Grundregel 1: Kontext

  Hat Gott „geruht“ oder „fortwährend gewirkt“? Nach dem Schöpfungsbericht im 1. Buch Mose hat Gott am siebten Tag „von all seinem Werk geruht“. Wieso sagte Jesus dann im Johannesevangelium, dass Gott „bis jetzt fortwährend gewirkt hat“? Aus dem Zusammenhang im 1. Buch Mose wird klar, dass sich Gottes „Ruhen“ insbesondere auf seine materiellen Schöpfungswerke bezieht (1. Mose 2:2-4). In Johannes 5:17 sprach Jesus dagegen von anderen Werken Gottes. Dazu gehören zum Beispiel die Inspiration der Bibel und seine Fürsorge für die Menschheit (Psalm 20:6; 105:5; 2. Petrus 1:21).

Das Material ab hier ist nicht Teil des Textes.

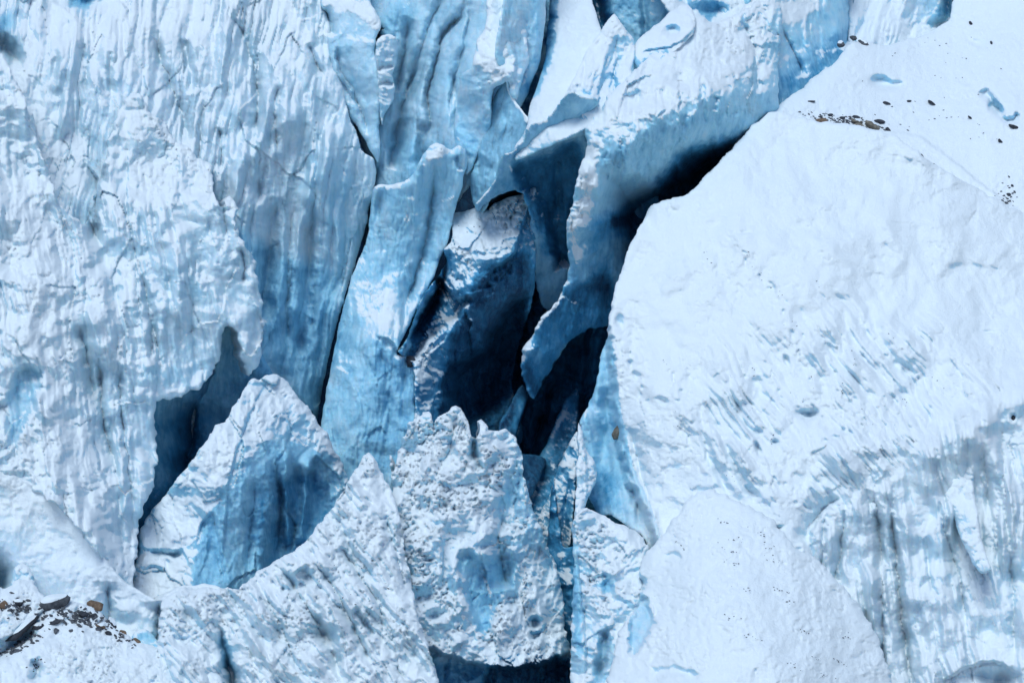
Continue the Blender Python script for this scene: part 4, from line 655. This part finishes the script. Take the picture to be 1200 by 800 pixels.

Grundregel 2 und 3: Sicht des Autors und die damalige Zeit

  Wo hat Jesus den Blinden geheilt? Im Lukasbericht liest man, er habe ihn geheilt, „als er sich ... Jericho näherte“. Im Parallelbericht im Matthäusevangelium heißt es dagegen, dies sei passiert, „als sie ... aus Jericho hinauszogen“. Außerdem ist hier von zwei Blinden die Rede (Lukas 18:35-43; Matthäus 20:29-34). Beide Berichte sind lediglich aus verschiedenen Blickwinkeln geschrieben und ergänzen sich in Wirklichkeit. Lukas konzentriert sich in seiner Schilderung ganz auf den Mann, mit dem Jesus direkt sprach, während Matthäus mehr Wert auf die genaue Zahl legt. Interessanterweise war Jericho damals eine Doppelstadt. Wie Archäologen herausgefunden haben, gab es nämlich eine alte (jüdische) Stadt und eine neue (römische) Stadt, die etwa eineinhalb Kilometer voneinander entfernt lagen. Wahrscheinlich hat Jesus dieses Wunder genau dazwischen gewirkt.

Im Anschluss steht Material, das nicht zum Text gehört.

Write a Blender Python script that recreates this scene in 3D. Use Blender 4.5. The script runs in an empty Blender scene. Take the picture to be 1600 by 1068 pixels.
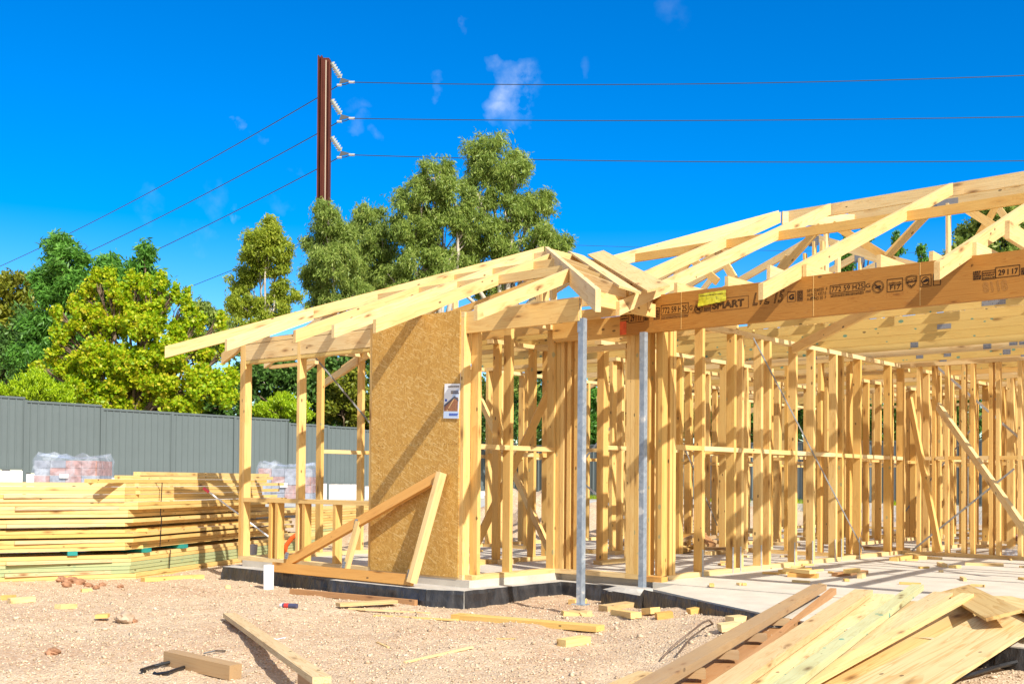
import bpy, math, random
import numpy as np
from mathutils import Matrix, Vector

random.seed(7)
RNG = np.random.default_rng(11)
scn = bpy.context.scene
col = scn.collection

# ------------------------------------------------------------------ camera
# world axes follow the house: X runs along the front wall (towards the right and the viewer),
# Y runs into the house (receding to the right); z = 0 is the top of the floor slab.
F, CY, YAW, ROLL, PITCH, EYE = 1729.4, 717.73, 0.7217, 0.008, 0.0183, 0.915
ca, sa = math.cos(YAW), math.sin(YAW)
fwdh = Vector((-sa, ca, 0)); right = Vector((ca, sa, 0)); up = Vector((0, 0, 1))
fwd = fwdh*math.cos(PITCH) + up*math.sin(PITCH)
up2 = up*math.cos(PITCH) - fwdh*math.sin(PITCH)
r3 = right*math.cos(ROLL) + up2*math.sin(ROLL)
u3 = up2*math.cos(ROLL) - right*math.sin(ROLL)
cd = bpy.data.cameras.new('camera'); cam = bpy.data.objects.new('camera', cd); col.objects.link(cam)
cam.matrix_world = Matrix(((r3.x, u3.x, -fwd.x, 0), (r3.y, u3.y, -fwd.y, 0), (r3.z, u3.z, -fwd.z, EYE), (0, 0, 0, 1)))
cd.sensor_width = 36; cd.lens = F/1600*36; cd.shift_y = (CY-534)/1600
cd.clip_start = 0.1; cd.clip_end = 3000
scn.camera = cam

# ------------------------------------------------------------------ sun and sky
TOSUN = Vector((3.3, -1.0, 2.8)).normalized()
EL = math.asin(TOSUN.z); AZ = math.atan2(TOSUN.x, TOSUN.y)
sd = bpy.data.lights.new('sun', 'SUN'); sd.energy = 4.9; sd.angle = math.radians(0.5); sd.color = (1, .945, .85)
sun = bpy.data.objects.new('sun', sd); col.objects.link(sun)
sun.rotation_euler = (-TOSUN).to_track_quat('-Z', 'Y').to_euler(); sun.location = (20, -10, 30)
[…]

Grundregel 4: Übertragene und wörtliche Bedeutung

  Wird die Erde vernichtet werden? In Prediger 1:4 steht: „Die Erde bleibt für alle Zeiten bestehen!“ (Hoffnung für alle [Hfa]). Wie passt das zu der Aussage in 2. Petrus 3:10 (Hfa): „Die Elemente werden ... im Feuer verglühen, und die Erde wird verbrennen“? Das Wort „Erde“ kann in der Bibel wörtlich zu verstehen sein, dann bezieht es sich auf den Planeten an sich. Es kann aber auch übertragen gemeint sein, dann bezieht es sich auf die Menschen, die auf der Erde leben (1. Mose 1:1; 11:1). Nach Vers 7 im selben Kapitel des Petrusbriefes ist mit der Vernichtung der „Erde“ die „Vernichtung der gottlosen Menschen“ gemeint, nicht des Planeten.

Grundregel 5: Zusammenhänge erkennen

  Wer hat Jesus in Kapernaum um Hilfe gebeten? Nach Matthäus 8:5, 6 hat sich der Zenturio (Offizier im römischen Heer) persönlich an Jesus gewandt. Nach Lukas 7:3 hat er aber ältere Männer der Juden geschickt. Dieser scheinbare Widerspruch lässt sich so erklären: Die Bitte um Hilfe kam vom Zenturio selbst, aber er schickte die älteren Männer, um sie Jesus in seinem Namen vorzutragen.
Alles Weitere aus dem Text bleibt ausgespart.